Now we see the current narcissist sociopath masquerading as president lining his pockets with our tax dollars and him giving the billionaire class a tax cut that giving them more of our tax dollars. All of this is fully supported by the republican party going back many decades with the idea that they pay for their theft of our tax dollars by cutting back on the social programs that serve the actual tax payers.
Corporations have been and always will be out for the quickest way to more profit, and where is that pot of money to be acquired, well our tax dollars. They always want more, they can never get enough.
When where and how do we stop them?
The lawyers filled a brief to stop NY from acquiring trumps tax returns by foisting the idea that the president can and should be the authoritarian leader, not even held to investigation about anything. If this idea is upheld then pack up the bags because that would be the end of our constitutional democracy and the beginning of the authoritarian rule in our country. "If the president does it it can't be wrong."
We be fucked baby!

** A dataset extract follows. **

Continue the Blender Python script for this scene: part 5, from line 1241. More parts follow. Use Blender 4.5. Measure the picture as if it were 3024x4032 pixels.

Forever and a day.
Goddamn this is all so perfectly stated. I'm going to share it far and wide. The wealth inequality gap from massive tax cuts and citizens United is growing by the day and tamping down our voices.
Watching the loudest voice sure shows how it all was allowed to happen. There aren't enough maggots eating the corpse of roger ailes for my liking.
"So like the old Southern Democrats, modern-day Republicans have responded to darkening electoral horizons and rank-and-file perceptions of existential threat with a win-at-any-cost mentality..."
These are the SAME people. Nice bothsiderism.